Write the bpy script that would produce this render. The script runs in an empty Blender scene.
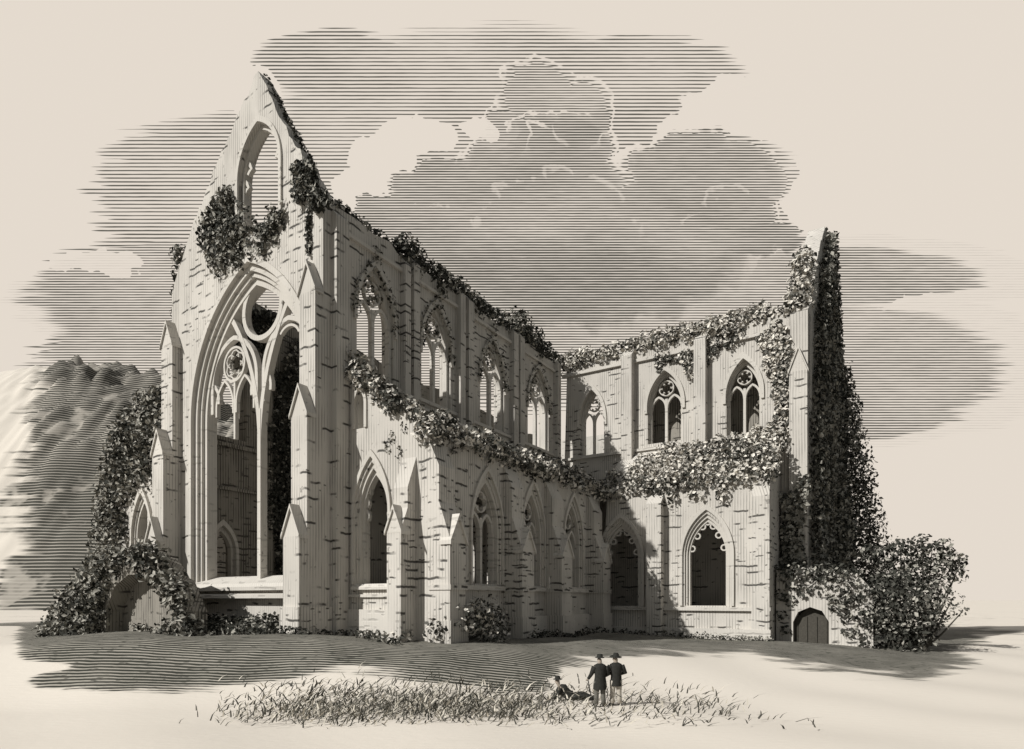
import bpy, bmesh, math, random
import numpy as np
from mathutils import Vector, Matrix
from mathutils.geometry import tessellate_polygon
random.seed(7); RNG = np.random.default_rng(7)
S = bpy.context.scene; COL = S.collection
R = math.radians

# ------------------------------------------------------------------ camera
cam = bpy.data.objects.new('camera', bpy.data.cameras.new('camera')); COL.objects.link(cam)
cam.location = (0, 0, 0); cam.rotation_euler = (R(90), 0, 0)
cam.data.sensor_width = 36.0; cam.data.lens = 36.0 * 620 / 1024
cam.data.shift_x = 0.0; cam.data.shift_y = (600 - 374.5) / 1024
cam.data.clip_start = 0.1; cam.data.clip_end = 20000
S.camera = cam
S.render.resolution_x = 1024; S.render.resolution_y = 749
S.view_settings.view_transform = 'Standard'; S.view_settings.look = 'None'
S.view_settings.exposure = 0.0; S.view_settings.gamma = 1.0
S.view_settings.use_curve_mapping = False
S.render.engine = 'CYCLES'

F, CX, HZ = 620.0, 512.0, 600.0
TH = math.atan2(388, 620)
U = (math.sin(TH), math.cos(TH)); V = (math.cos(TH), -math.sin(TH))
K = (32.6 * (323 - CX) / F, 32.6)
def W(a, b, z=0.0): return (K[0] + a*U[0] + b*V[0], K[1] + a*U[1] + b*V[1], z)

# ------------------------------------------------------------------ node expressions
class N:
    """tiny expression builder for shader maths"""
    tree = None
    def __init__(s, v): s.v = v
    @staticmethod
    def m(op, *xs, clamp=False):
        n = N.tree.nodes.new('ShaderNodeMath'); n.operation = op; n.use_clamp = clamp
        for i, x in enumerate(xs):
            x = x.v if isinstance(x, N) else x
            if isinstance(x, (int, float)): n.inputs[i].default_value = x
            else: N.tree.links.new(x, n.inputs[i])
        return N(n.outputs[0])
    def __add__(s, o): return N.m('ADD', s, o)
    __radd__ = __add__
    def __sub__(s, o): return N.m('SUBTRACT', s, o)
    def __rsub__(s, o): return N.m('SUBTRACT', o, s)
    def __mul__(s, o): return N.m('MULTIPLY', s, o)
    __rmul__ = __mul__
    def __truediv__(s, o): return N.m('DIVIDE', s, o)
def nmax(*xs):
    r = xs[0]
    for x in xs[1:]: r = N.m('MAXIMUM', r, x)
    return r
def nmin(a, b): return N.m('MINIMUM', a, b)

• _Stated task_
Copy the material above in full and exactly, skipping pictures.

• _Task solution_
Write the bpy script that would produce this render. The script runs in an empty Blender scene.
import bpy, bmesh, math, random
import numpy as np
from mathutils import Vector, Matrix
from mathutils.geometry import tessellate_polygon
random.seed(7); RNG = np.random.default_rng(7)
S = bpy.context.scene; COL = S.collection
R = math.radians

# ------------------------------------------------------------------ camera
cam = bpy.data.objects.new('camera', bpy.data.cameras.new('camera')); COL.objects.link(cam)
cam.location = (0, 0, 0); cam.rotation_euler = (R(90), 0, 0)
cam.data.sensor_width = 36.0; cam.data.lens = 36.0 * 620 / 1024
cam.data.shift_x = 0.0; cam.data.shift_y = (600 - 374.5) / 1024
cam.data.clip_start = 0.1; cam.data.clip_end = 20000
S.camera = cam
S.render.resolution_x = 1024; S.render.resolution_y = 749
S.view_settings.view_transform = 'Standard'; S.view_settings.look = 'None'
S.view_settings.exposure = 0.0; S.view_settings.gamma = 1.0
S.view_settings.use_curve_mapping = False
S.render.engine = 'CYCLES'

F, CX, HZ = 620.0, 512.0, 600.0
TH = math.atan2(388, 620)
U = (math.sin(TH), math.cos(TH)); V = (math.cos(TH), -math.sin(TH))
K = (32.6 * (323 - CX) / F, 32.6)
def W(a, b, z=0.0): return (K[0] + a*U[0] + b*V[0], K[1] + a*U[1] + b*V[1], z)

# ------------------------------------------------------------------ node expressions
class N:
    """tiny expression builder for shader maths"""
    tree = None
    def __init__(s, v): s.v = v
    @staticmethod
    def m(op, *xs, clamp=False):
        n = N.tree.nodes.new('ShaderNodeMath'); n.operation = op; n.use_clamp = clamp
        for i, x in enumerate(xs):
            x = x.v if isinstance(x, N) else x
            if isinstance(x, (int, float)): n.inputs[i].default_value = x
            else: N.tree.links.new(x, n.inputs[i])
        return N(n.outputs[0])
    def __add__(s, o): return N.m('ADD', s, o)
    __radd__ = __add__
    def __sub__(s, o): return N.m('SUBTRACT', s, o)
    def __rsub__(s, o): return N.m('SUBTRACT', o, s)
    def __mul__(s, o): return N.m('MULTIPLY', s, o)
    __rmul__ = __mul__
    def __truediv__(s, o): return N.m('DIVIDE', s, o)
def nmax(*xs):
    r = xs[0]
    for x in xs[1:]: r = N.m('MAXIMUM', r, x)
    return r
def nmin(a, b): return N.m('MINIMUM', a, b)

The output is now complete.